The film’s mounting critical acclaim also is seen as providing an image boost on another level: “Waltz With Bashir” is a cultural product, Israeli diplomats have come to believe, that merits active promotion as the bearer of an image of the Jewish state distinct from war and conflict. Despite the film’s subject matter, one could scarcely imagine a more powerful symbol of Israel’s normalcy than a tuxedo-clad Israeli filmmaker accepting one of the movie industry’s most prestigious honors.
Yet some pro-Israel advocates still have concerns about the image projected by the film.

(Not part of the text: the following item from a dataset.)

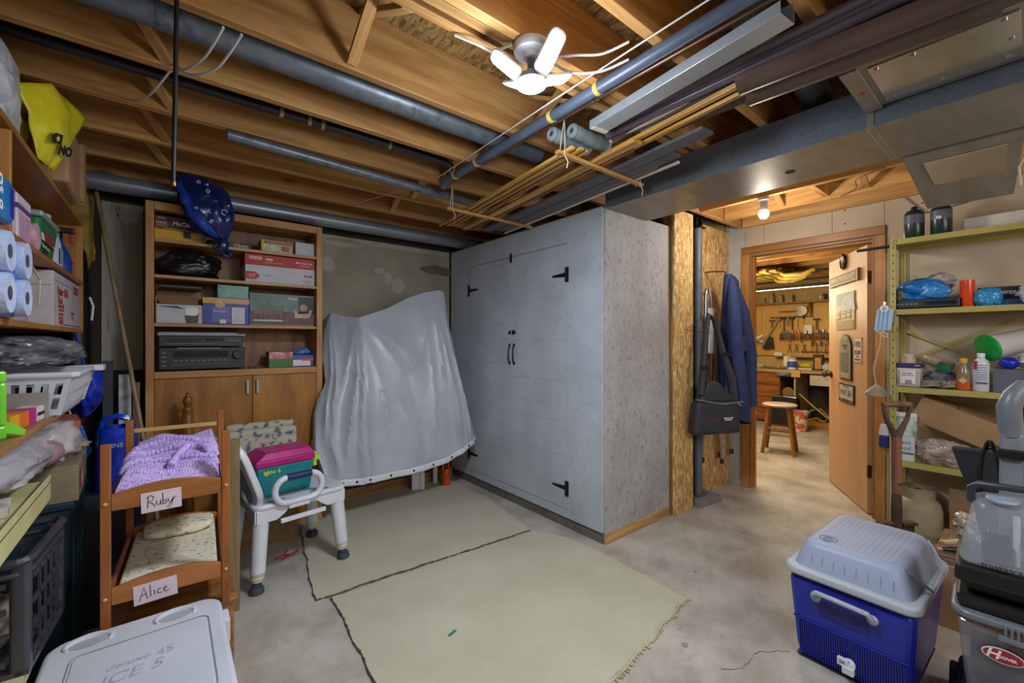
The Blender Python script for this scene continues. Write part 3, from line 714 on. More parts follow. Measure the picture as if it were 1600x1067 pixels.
# ================================================================ bookcase and what stands in it
BC = wood('bookcase_stain', '#C08C48', '#A06E36', 'z', 9, .42, False, .06)
BCX = wood('bookcase_stain_x', '#C4904C', '#A4723A', 'x', 9, .42, False, .06)
BCD = wood('bookcase_door_veneer', '#AE7630', '#905C22', 'z', 6, .38, False, .05)
k = thing('bookcase', 'tall stained wooden bookcase with open shelves over a two-door cupboard', 'bookcase', (-.10, 3.30, 0))
MB().bb(0, .040, 0, .30, 0, 2.135).build('side_panel', BC, k, bevel=.003)
MB().bb(.945, .985, 0, .30, 0, 2.135).build('side_panel', BC, k, bevel=.003)
MB().bb(.0405, .9445, 0, .30, 2.085, 2.135).build('top_rail', BCX, k, bevel=.003)
MB().bb(.0405, .9445, .285, .30, 0, 2.085).build('back_panel', wood('bookcase_back', '#9A6A3C', '#77502A', 'z', 10, .5, False, .05), k)
for z in (1.897, 1.682, 1.390): MB().bb(.0405, .9445, .002, .284, z, z + .019).build('shelf', BCX, k, bevel=.002)
MB().bb(.0405, .9445, 0, .284, 1.075, 1.118).build('counter', BCX, k, bevel=.003)
MB().bb(.0405, .9445, .03, .284, .0, .08).build('kick_board', BCX, k)
for x0, x1, hx in ((.0415, .543, .515), (.546, .9435, .572)):
    d = MB().bb(x0, x1, .004, .024, .085, 1.072).build('door', BCD, k, bevel=.002)
    hb = MB().bb(hx - .009, hx + .009, -.016, -.011, .955, 1.045).bb(hx - .006, hx + .006, -.011, .0035, .962, .974).bb(hx - .006, hx + .006, -.011, .0035, 1.026, 1.038)
    hb.build('handle', CHROME, d, bevel=.002)
MB().bb(.9435, .9447, .01, .02, .09, 1.07).build('edge_gap', INK, k)
# top shelf
YB = 3.335
DBRN = mat('coffee_box_brown', '#3A2420', '#2E1C1A', .5); YEL = mat('box_yellow', '#D6A318', '#C89614', .5)
t = carton('coffee_box', 'dark brown and yellow coffee pod box with white script on the top bookcase shelf', 'box', (.062, 3.44, 1.9165), 0, (.242, .19, .150), DBRN)
flat('yellow_band', YEL, t, (0, -.0955, .036), FNY, .24, .068); flat('yellow_curve', YEL, t, (-.02, -.0955, .066), FNY, .1, .01, poly=[(-.10, 0), (.14, 0), (.08, .008), (-.04, .010)])
flat('brown_label', mat('tan_label', '#8A5A46', '#7E5040', .6), t, (-.088, -.0957, .098), FNY, .055, .034)
text('McCafé', INKW, t, (.015, -.0965, .108), FNY, .105, .045, shear=.2, bold=.0012)
text('KEURIG', INKW, t, (-.088, -.0965, .134), FNY, .036, .02); text('premium roast', INKW, t, (-.088, -.0969, .106), FNY, .046, .012)
flat('pod_picture', mat('pod_dark', '#2B2732', '#221F28', .5), t, (.035, -.0967, .048), FNY, .036, .046); flat('barcode_label', WHITEM, t, (.092, -.0967, .052), FNY, .030, .024)
b = MB()
for i, dx in enumerate((-.010, -.006, -.001, .003, .008, .011)): b.bb(dx - .001 * (1 + i % 2), dx, -.008, .008, 0, .0004)
o = b.build('barcode', INK, t); o.location = (.092, -.0981, .053); o.rotation_euler = FNY
t = carton('flat_case', 'flat dark box with white script, beside the coffee pod box', 'box', (.315, 3.40, 1.9165), R(3), (.235, .15, .034), mat('dark_box', '#241F24', '#1C181C', .5))
text('Classic', INKW, t, (.06, -.0765, .016), FNY, .08, .02, shear=.3)
GOLD = mat('gold_box', '#C9A03C', '#B48C30', .5)
t = carton('tea_box', 'small gold-edged box with red title band on the top bookcase shelf', 'box', (.60, 3.42, 1.9165), 0, (.20, .14, .087), GOLD)
flat('front_picture', mat('pale_green_print', '#D8D6B4', '#9FA88C', .6, 0, 22), t, (0, -.0705, .033), FNY, .178, .052); flat('title_band', INKR, t, (.006, -.0705, .070), FNY, .168, .016)
text('THE COMPLETE COLLECTION', INKW, t, (.006, -.0722, .070), FNY, .15, .012); flat('flower_print', mat('rose_print', '#B8705C', '#9C5A48', .6, 0, 30), t, (.05, -.0722, .034), FNY, .05, .036)
t = carton('white_box', 'plain white box at the right end of the top bookcase shelf', 'box', (.778, 3.42, 1.9165), 0, (.126, .14, .098), mat('white_card', '#C9CAD2', '#BDBEC6', .7))
# second shelf
BAGK = mat('black_bin_bag', '#131417', '#1A1B1F', .32, 0, 8, .5, 14)
tag(MB().blob((0, 0, .075), (.165, .115, .10), .22, 1.7, 3, 5, .0, .9, .16, 4).build('black_bag', BAGK, smooth=60, loc=(.115, 3.435, 1.7025)), 'black plastic bag of soft goods on the second bookcase shelf', 'bag')
t = carton('paper_carton', 'white copy paper carton with a red lid band on the second bookcase shelf', 'box', (.6225, 3.445, 1.7025), 0, (.434, .22, .118), mat('carton_white', '#C9CAD0', '#BDBEC4', .7))
REDB = mat('carton_red', '#B3282C', '#A42428', .55)
MB().bb(-.2195, .2195, -.112, .112, .118, .190).build('lid', REDB, t, bevel=.002)
flat('logo_frame', INKW, t, (-.157, -.1125, .164), FNY, .078, .022); flat('logo_field', REDB, t, (-.157, -.1135, .164), FNY, .075, .019)
text('STAPLES', INKW, t, (-.157, -.115, .164), FNY, .066, .016, bold=.0006); text('copy', INKW, t, (-.075, -.1128, .163), FNY, .046, .03, bold=.0008)
text('MULTIUSE COPY PAPER', INKW, t, (-.05, -.1128, .140), FNY, .10, .008); text('8½ in x 11 in', INKW, t, (.145, -.1128, .158), FNY, .105, .025, bold=.0006); text('letter size', INKW, t, (.15, -.1128, .138), FNY, .05, .012)
flat('red_arrow', REDB, t, (-.175, -.1105, .045), FNY, .08, .05, poly=[(-.044, -.026), (.016, -.026), (.046, 0), (.016, .026), (-.044, .026)])
text('10 x 500', INKW, t, (-.180, -.1122, .052), FNY, .045, .014); text('20 lb', INKW, t, (-.180, -.1122, .038), FNY, .03, .014)
text('MULTI PURPOSE\nPAPER', mat('maroon_ink', '#6A2438', '#602034', .7), t, (-.085, -.1103, .048), FNY, .062, .012); flat('code_patch', mat('maroon_ink', '#6A2438'), t, (.175, -.1105, .067), FNY, .052, .013)
text('8011', INKW, t, (.175, -.1122, .067), FNY, .028, .01); text('Bright white\n92 bright', INKR, t, (.168, -.1105, .028), FNY, .06, .012)
# third shelf
t = thing('opened_box', 'open cardboard box holding a white and black appliance, third bookcase shelf', 'box', (.046, 3.45, 1.4095))
b = MB().bb(-.10, .13, .088, .092, 0, .22).bb(-.10, -.096, -.115, .088, 0, .16).bb(.126, .13, -.115, .088, 0, .11).bb(-.096, .126, -.115, -.111, 0, .12).bb(-.096, .126, -.111, .088, 0, .004)
b.build('box_walls', CARD, t); MB().box((.012, -.06, .150), (.19, .004, .10), (R(-62), 0, 0)).build('flap', CARD, t)
flat('front_print', mat('pale_grey_print', '#BDBEC6', '#B0B1BA', .6), t, (.015, -.1155, .061), FNY, .218, .114)
flat('appliance_dark_part', mat('appliance_black', '#23252A', '#1B1D22', .4), t, (.075, -.117, .050), FNY, 0, 0, poly=[(-.03, -.045), (.03, -.045), (.036, .02), (-.036, .0)])  # dark printed shape below the white appliance body
flat('appliance_body', WHITE, t, (.075, -.1185, .078), FNY, 0, 0, poly=rrect(.066, .052, .02)); flat('appliance_tip', mat('appliance_black', '#23252A'), t, (-.03, -.117, .098), FNY, 0, 0, poly=[(-.07, .008), (.07, -.008), (.03, .012)])
tag(MB().bb(-.10, .12, -.08, .08, 0, .018).build('black_tray', BLACK, bevel=.004, loc=(.055, 3.45, 1.6325)), 'thin black tray lying across the open cardboard box', 'tray')
TEAL = mat('teal_wrap', '#3C7770', '#54958A', .35, 0, 14)
t = carton('wrapped_parcel', 'teal gift-wrapped parcel with folded end, on top of the blue box', 'parcel', (.343, 3.46, 1.5865), 0, (.175, .18, .088), TEAL)
for s_ in (-1, 1): MB().tube([(s_ * .086, -.0905, .008), (s_ * .045, -.0925, .05), (s_ * .086, -.0905, .082)], .002, 5).build('paper_fold', mat('teal_light', '#7CB5A8', '#6FA79B', .4), t)
MB().bb(-.03, .06, -.0925, -.0905, .035, .040).build('paper_fold', mat('teal_light', '#7CB5A8'), t)
BLUBX = mat('box_blue', '#1C37A0', '#182F8E', .45)
t = carton('pet_food_box', 'blue box with orange top band and white panel on the third bookcase shelf', 'box', (.304, 3.46, 1.4095), 0, (.255, .20, .176), BLUBX)
flat('orange_band', YEL, t, (0, -.1005, .157), FNY, .255, .036); flat('peach_band', mat('peach_print', '#D09A62', '#C08A54', .5), t, (.04, -.1018, .156), FNY, .17, .034)
flat('round_picture', mat('round_print', '#D8B258', '#8C7CA0', .5, 0, 26), t, (-.035, -.1032, .138), FNY, 0, 0, poly=circ(.030)); flat('lilac_panel', mat('lilac_print', '#6C6CA8', '#5A5A9C', .5), t, (-.03, -.1018, .068), FNY, .10, .10)
flat('white_panel', WHITEM, t, (.065, -.1018, .062), FNY, .072, .108); text('Dental snacks', INKW, t, (-.035, -.1035, .088), FNY, .07, .012); flat('barcode_label', WHITEM, t, (-.02, -.1032, .022), FNY, .034, .026)
for i in range(9): flat('text_line', mat('grey_ink', '#9A9AA8', '#9090A0', .7), t, (.065, -.1032, .105 - i * .0105), FNY, .060, .003)
SLE = mat('sleigh_print', '#3F4A40', '#4A2B2A', .55, 0, 7)
t = carton('picture_box', 'wide box printed with a toy reindeer sleigh on the third bookcase shelf', 'box', (.638, 3.46, 1.4095), 0, (.408, .20, .222), mat('grey_card', '#8B8E8A', '#7C7F7B', .6))
flat('sky_print', mat('green_print', '#6E8E82', '#4C665C', .5, 0, 6), t, (0, -.1005, .150), FNY, .395, .128); flat('ground_print', mat('brown_print', '#6B4440', '#4A2A2A', .5, 0, 10), t, (0, -.1017, .055), FNY, .395, .09)
flat('dark_print', mat('dark_green_print', '#26322E', '#1C2522', .5, 0, 8), t, (.15, -.1017, .150), FNY, .10, .12)
SPK = mat('cream_print', '#C2A88E', '#A98C74', .5); SNOW = mat('snow_print', '#C5C0C2', '#B2ACB0', .5)
for x in (-.15, -.09, -.03):
    flat('deer_print', mat('deer_print', '#7E5E52', '#654A42', .5, 0, 30), t, (x, -.103, .092), FNY, 0, 0, poly=[(-.03, .0), (-.026, -.05), (-.02, -.05), (-.018, -.012), (.012, -.012), (.014, -.05), (.02, -.05), (.024, .012), (.034, .04), (.026, .05), (.012, .02), (-.024, .016)])
    for s_ in (-1, 1): flat('antler_print', SPK, t, (x + .027 + s_ * .006, -.103, .152), FNY, .003, .034, spin=s_ * -.5)
    flat('base_print', SNOW, t, (x - .004, -.1038, .036), FNY, .06, .012)
flat('sleigh_print', SPK, t, (.125, -.1032, .085), FNY, 0, 0, poly=[(-.055, -.026), (.04, -.026), (.058, .0), (.062, .035), (.05, .035), (.042, .01), (-.03, .004), (-.048, .03), (-.062, .03), (-.05, .0)])
flat('load_print', mat('load_print', '#B0937C', '#8C6C5C', .5, 0, 40), t, (.132, -.1034, .135), FNY, 0, 0, poly=circ(.026, 14)); text('Sleigh', INKW, t, (.06, -.1022, .195), FNY, .06, .02, shear=.25)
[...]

“The concern is the timing,” said Shoham Nicolet, executive director of the Los Angeles-based Israeli Leadership Council. “Following the Second Lebanon War and the operation in Gaza, the movie might strengthen a false image of Israel as an aggressive country victimizing its enemies. Unfortunately, some of the ideas and vocabulary used in the movie can be taken out of context and might reinforce the misleading anti-Israel propaganda.”
Isaac Zablocki, the executive director of the Other Israel Film Festival in New York, which showcases films about Israeli Arabs, has fended off similar criticisms of the movies he has chosen to feature. But while Zablocki defends his festival as demonstrating how a democracy deals with sensitive internal issues, he also has his reservations about the success of “Waltz With Bashir.”
“I feel that with everything coming out of the Israeli film industry today, the world doesn’t have to see Israel as a place where we fight wars and a country that’s just obsessed with the military,” Zablocki said. “In some ways, the [Adam Sandler comedy ‘Don’t Mess with the Zohan’] was the best film to represent Israel. It shows beach life in Tel Aviv as well.”
But for Fenigstein, who runs the Israel Film Festival in New York, there’s no such thing as bad publicity. Besides, he says, it’s “not a negative film” — and even if it were, cinema is an art and art isn’t always pretty.
“Let more people see it, let more people talk about Israel,” Fenigstein says. “For me, as somebody who runs a film festival, I think getting an Oscar, that’s what’s important.”